Tüm bu tartışmalarda gazetecilik adına esas rahatsız edici özü, Acarer’in teşekkürüyle açıklamaya çalışıp bitireyim:

''Bu bilgiler için Sedat Peker'e çok teşekkür ederim. Bunlara vurgu bile ‘iktidar ile anlaştı’ tartışmasına noktadır. Şunu da tekrar belirtmek isterim; eleştirilerin ve meslek büyüklerimin başımın üstünde yeri var. Elimizi birlikte taşın altına sokup, kardeş bir Türkiye kuracağız!".

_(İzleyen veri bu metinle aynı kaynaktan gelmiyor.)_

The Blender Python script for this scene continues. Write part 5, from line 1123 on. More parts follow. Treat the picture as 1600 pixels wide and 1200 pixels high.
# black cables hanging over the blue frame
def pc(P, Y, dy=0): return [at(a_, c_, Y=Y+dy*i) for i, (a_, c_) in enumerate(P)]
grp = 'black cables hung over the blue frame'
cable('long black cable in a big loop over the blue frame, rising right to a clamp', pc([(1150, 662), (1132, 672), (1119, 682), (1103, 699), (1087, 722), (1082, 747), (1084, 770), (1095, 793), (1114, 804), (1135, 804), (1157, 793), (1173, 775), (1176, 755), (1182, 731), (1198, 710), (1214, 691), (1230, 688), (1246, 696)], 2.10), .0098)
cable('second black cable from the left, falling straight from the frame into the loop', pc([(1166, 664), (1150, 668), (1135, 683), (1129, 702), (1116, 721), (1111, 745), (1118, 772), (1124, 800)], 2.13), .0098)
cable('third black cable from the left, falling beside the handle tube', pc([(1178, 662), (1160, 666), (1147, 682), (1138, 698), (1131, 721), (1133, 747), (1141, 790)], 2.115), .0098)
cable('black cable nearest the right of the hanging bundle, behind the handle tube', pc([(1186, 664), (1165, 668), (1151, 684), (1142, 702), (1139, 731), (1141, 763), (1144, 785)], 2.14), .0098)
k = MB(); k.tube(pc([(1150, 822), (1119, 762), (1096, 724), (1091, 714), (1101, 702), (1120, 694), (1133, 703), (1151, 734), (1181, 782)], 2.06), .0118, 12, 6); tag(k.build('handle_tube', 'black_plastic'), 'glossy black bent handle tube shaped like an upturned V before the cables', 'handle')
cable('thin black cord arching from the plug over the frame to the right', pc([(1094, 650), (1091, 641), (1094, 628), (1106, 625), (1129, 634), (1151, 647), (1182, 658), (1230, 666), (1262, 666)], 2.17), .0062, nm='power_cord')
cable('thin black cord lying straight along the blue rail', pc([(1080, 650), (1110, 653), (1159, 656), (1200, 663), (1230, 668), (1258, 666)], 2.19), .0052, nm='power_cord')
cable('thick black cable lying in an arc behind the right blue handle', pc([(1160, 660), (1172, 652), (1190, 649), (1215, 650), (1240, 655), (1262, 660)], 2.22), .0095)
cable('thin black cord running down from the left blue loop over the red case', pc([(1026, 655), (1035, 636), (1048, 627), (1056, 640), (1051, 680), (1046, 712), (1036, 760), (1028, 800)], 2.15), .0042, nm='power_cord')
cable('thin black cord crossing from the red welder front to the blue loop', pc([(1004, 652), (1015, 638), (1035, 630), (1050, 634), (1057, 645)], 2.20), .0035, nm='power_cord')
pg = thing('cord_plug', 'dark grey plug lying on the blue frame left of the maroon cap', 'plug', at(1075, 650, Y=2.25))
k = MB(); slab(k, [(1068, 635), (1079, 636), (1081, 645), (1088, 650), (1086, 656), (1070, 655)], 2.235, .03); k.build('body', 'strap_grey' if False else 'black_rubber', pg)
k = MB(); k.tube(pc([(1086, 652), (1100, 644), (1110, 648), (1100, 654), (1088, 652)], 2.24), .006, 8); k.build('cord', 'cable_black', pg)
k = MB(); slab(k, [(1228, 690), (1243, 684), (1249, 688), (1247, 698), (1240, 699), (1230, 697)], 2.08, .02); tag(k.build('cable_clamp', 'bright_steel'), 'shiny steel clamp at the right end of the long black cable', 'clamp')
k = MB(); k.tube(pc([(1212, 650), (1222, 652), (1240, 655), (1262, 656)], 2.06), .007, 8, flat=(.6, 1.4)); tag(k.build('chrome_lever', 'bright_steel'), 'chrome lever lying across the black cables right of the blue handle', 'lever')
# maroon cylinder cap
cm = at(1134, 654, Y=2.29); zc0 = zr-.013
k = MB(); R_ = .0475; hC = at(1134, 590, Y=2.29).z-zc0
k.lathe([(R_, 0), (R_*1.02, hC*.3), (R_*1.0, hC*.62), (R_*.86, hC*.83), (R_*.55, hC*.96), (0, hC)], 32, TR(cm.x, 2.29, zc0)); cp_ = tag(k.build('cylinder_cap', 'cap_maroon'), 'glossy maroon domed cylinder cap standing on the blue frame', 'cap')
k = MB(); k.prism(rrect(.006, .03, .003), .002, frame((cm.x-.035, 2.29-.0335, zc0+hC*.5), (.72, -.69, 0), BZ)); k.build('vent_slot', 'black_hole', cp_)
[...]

"Gazetecinin görevi 'Kardeş bir Türkiye kurmak' olmamalı"

Acarer’in Peker’e aracılık etmesinde herhangi bir çıkarı olduğunu düşünmüyorum ancak gazetecinin görevi “Kardeş bir Türkiye kurmak” olmamalı. Türkiye’de gazeteciliğin çok eski bir hastalığı bu: Gazetecilikle ülkeyi kurtarma ideali. Gazeteci, gazeteciliği, mesleğin gerektirdiği şekilde yapsın, kardeş bir ülke kurtarma işi de siyasete ve onun örgütlediği, doğru bilgilerle beslenen topluma kalsın.

"Sedat Peker’in yarın kime kefil olacağını kim bilebilir?"

Peker’in üzerimize boca ettiği bunca yolsuzluktan bir şey çıkmıyorsa, bunda cesur savcıların, bağımsız yargının,  etkili siyasetin eksikliği kadar gazeteciliğe duyulan güven kaybının da payı var. Sözümüz gazetecilere, yoksa Sedat Peker’in yarın kime kefil olacağını kim bilebilir?

NE OLMUŞTU?
Medya Ombudsmanı Faruk Bildirici, "gazetecilik meslek etiğini ihlal ettiğini savunduğu Erk Acarer'in Sedat Peker'in mesajlarını kendi hesabından paylaşmasının gazetecilik faaliyeti değil aracılık olduğu" eleştirisini yöneltmişti.Bildirici'nin ardından T24 yazarı Tuğçe Tatari'nin "Sedat Peker'in karşısında yapılan gazetecilik mi aracılık mı?" yazısıyla da tartışma sosyal medyada gündem olmuştu. 

Acarer, bilgileri teyit ettiğine dair kendisine destek veren Peker'e teşekkür etmiş,  "Eleştirilerin de başımın üstünde yeri var" demişti.

Peker ise Acarer'i eleştiren Medya Ombudsmanı Faruk Bildirici'yi hedef alarak, "Erk Acarer’in bu namuslu tavrını Z kuşağı gelecekte saygıyla anarken Faruk Bildirici gibi kişileri ise nasıl anacaklarını hep beraber göreceğiz." görüşünü savunmuştu. Peker, yaklaşık iki saat sonra attığı ek tweet'te ise "Eleştirirken nezaket sınırını biraz aşmış olabilirim." ifadeleriyle Bildirici'yi etiketleyerek 'özür' dilemişti. 

BirGün gazetesi Acarer'le ilişkisini kesmişti.